In the end, the council unanimously rejected the concert proposal, citing concerns from Police Chief Ken Small that an enclosed concert was an inappropriate use of the beach during a time when so many visitors were in town.

“This is the busiest time of year for public safety personnel, and it would be the last time of the year that we would be in favor of adding events to the beach,” he wrote in a memo to the City Council.

City Atty.
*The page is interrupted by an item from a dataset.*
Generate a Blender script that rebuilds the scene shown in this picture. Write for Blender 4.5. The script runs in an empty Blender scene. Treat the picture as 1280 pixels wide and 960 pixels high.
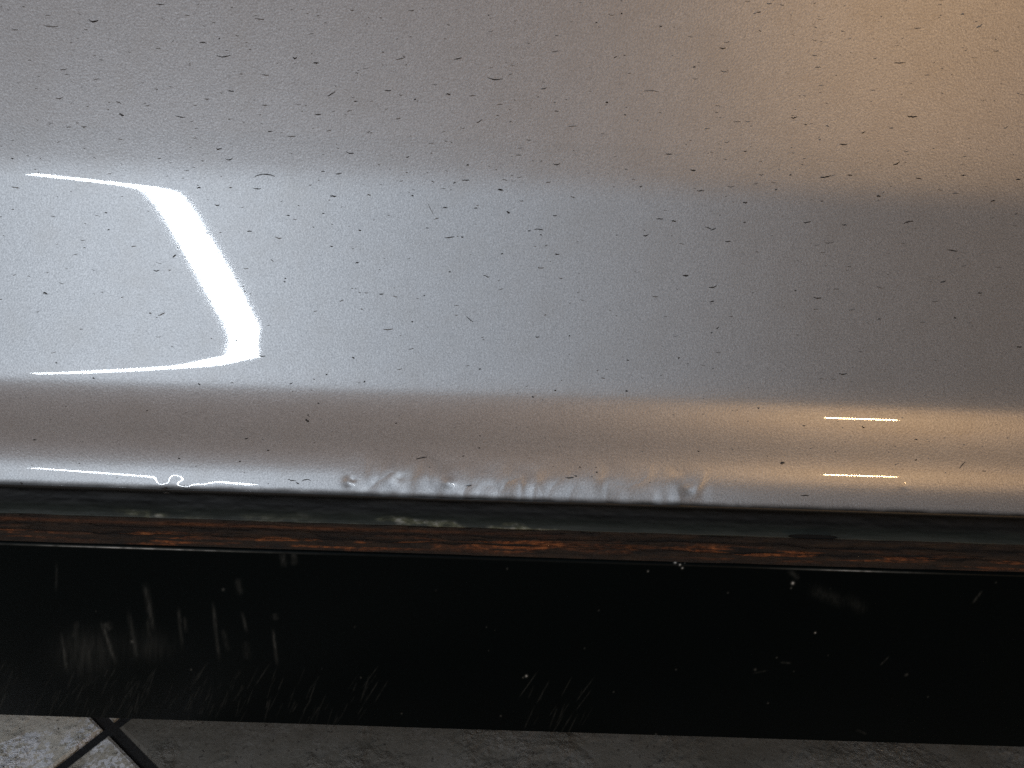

Jennifer McGrath said the city had a policy of not allowing enclosed concerts on the beach.

“If the next concert was heavy metal or something not conducive to the Huntington Beach persona, we would have very little ability to stop it,” she said.

Several council members suggested the concert be held at the high school instead, but after the meeting, Steir said she doubted the promoters would be interested in that location.

Councilman Don Hansen said he recognized the difficulties that a volunteer committee faced raising so much money and suggested the council take a hard look at the funding of the fireworks show.

“At some level, the city is going to have to address this through its own budgeting process. We’re going to need to make a decision about how much of an impact the Fourth of July is to Huntington Beach. The community responds tremendously positively to the fireworks on the pier, and it’s a huge success,” he said. “I don’t think a volunteer board can raise the dollars this event demands.”